Raad van State: samenstelling; rechtspositie leden

De Koning is voorzitter van de Raad van State. De kroonprins(es) heeft van rechtswege zitting in de Raad van State; ook aan andere leden van het koninklijk huis kan zitting worden verleend (artikel 74, eerste lid). Artikel 74, tweede lid, bepaalt dat de leden van de Raad voor het leven worden benoemd. Hiermee is een waarborg vastgelegd voor de onafhankelijkheid van de leden van de Raad. De Raad van State vervult immers ook een belangrijke functie op het terrein van de administratieve rechtspraak. Overeenkomstig de eis van de Grondwet is de rechtspositie van de leden van de Raad van State wettelijk geregeld.

Raad van State: taken van de wetgever

Het eerste lid van artikel 75 draagt de wetgever op regels te stellen over de inrichting, samenstelling en bevoegdheid van de Raad van State.

Deze regels zijn voor een belangrijk deel te vinden in de Wet op de Raad van State.
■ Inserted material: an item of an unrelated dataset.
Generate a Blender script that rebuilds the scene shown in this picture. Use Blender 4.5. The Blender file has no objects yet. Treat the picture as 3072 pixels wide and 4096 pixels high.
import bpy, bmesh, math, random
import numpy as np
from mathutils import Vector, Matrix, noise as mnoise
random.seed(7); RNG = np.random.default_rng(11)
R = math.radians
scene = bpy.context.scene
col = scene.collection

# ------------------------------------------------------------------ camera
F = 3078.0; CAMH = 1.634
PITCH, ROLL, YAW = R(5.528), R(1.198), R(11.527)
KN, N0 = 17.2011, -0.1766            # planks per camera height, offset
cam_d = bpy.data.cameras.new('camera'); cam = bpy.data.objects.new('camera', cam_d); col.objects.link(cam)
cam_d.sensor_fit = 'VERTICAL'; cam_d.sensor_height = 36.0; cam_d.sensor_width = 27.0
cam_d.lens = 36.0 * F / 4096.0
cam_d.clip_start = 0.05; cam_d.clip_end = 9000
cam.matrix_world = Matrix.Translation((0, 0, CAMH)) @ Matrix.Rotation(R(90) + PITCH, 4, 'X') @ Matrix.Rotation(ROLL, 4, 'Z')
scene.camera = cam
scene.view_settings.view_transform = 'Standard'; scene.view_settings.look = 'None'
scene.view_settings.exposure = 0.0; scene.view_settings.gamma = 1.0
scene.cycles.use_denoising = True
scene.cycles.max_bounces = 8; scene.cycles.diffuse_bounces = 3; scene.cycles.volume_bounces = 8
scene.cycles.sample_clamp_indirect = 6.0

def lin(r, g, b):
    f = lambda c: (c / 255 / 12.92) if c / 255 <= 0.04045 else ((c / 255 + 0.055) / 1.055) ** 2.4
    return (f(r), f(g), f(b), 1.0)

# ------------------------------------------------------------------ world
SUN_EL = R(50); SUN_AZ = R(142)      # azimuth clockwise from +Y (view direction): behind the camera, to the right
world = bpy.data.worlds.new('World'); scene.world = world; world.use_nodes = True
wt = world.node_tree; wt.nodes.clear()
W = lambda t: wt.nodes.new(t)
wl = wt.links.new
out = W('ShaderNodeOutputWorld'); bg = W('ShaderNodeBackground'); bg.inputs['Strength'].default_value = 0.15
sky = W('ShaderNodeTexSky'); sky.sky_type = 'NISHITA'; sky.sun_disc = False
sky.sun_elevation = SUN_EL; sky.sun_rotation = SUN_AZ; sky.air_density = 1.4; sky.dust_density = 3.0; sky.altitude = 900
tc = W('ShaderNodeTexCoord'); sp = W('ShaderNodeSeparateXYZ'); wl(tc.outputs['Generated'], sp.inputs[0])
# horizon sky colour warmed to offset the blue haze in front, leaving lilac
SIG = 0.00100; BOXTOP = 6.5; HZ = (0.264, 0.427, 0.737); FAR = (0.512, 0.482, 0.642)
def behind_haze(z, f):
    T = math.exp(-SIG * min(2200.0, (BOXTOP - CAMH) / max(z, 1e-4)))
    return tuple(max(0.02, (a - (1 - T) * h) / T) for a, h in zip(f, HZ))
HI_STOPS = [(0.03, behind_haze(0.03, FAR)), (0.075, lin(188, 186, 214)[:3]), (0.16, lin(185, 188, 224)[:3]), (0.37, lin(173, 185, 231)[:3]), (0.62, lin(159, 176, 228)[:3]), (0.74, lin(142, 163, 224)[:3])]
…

Het tweede lid geeft de wetgever de bevoegdheid andere dan de in de Grondwet genoemde taken aan de Raad op te dragen.  De wetgever mag deze bevoegdheid niet overdragen aan lagere regelgevers.

Algemene Rekenkamer

Artikel 76 regelt de hoofdtaak van de Algemene Rekenkamer: zij is belast met het onderzoek van de ontvangsten en uitgaven van het Rijk.

Een deel van de taak van de Rekenkamer, namelijk de goedkeuring van de rekening van het Rijk, is vermeld in artikel 105 van de Grondwet, het artikel over de begroting.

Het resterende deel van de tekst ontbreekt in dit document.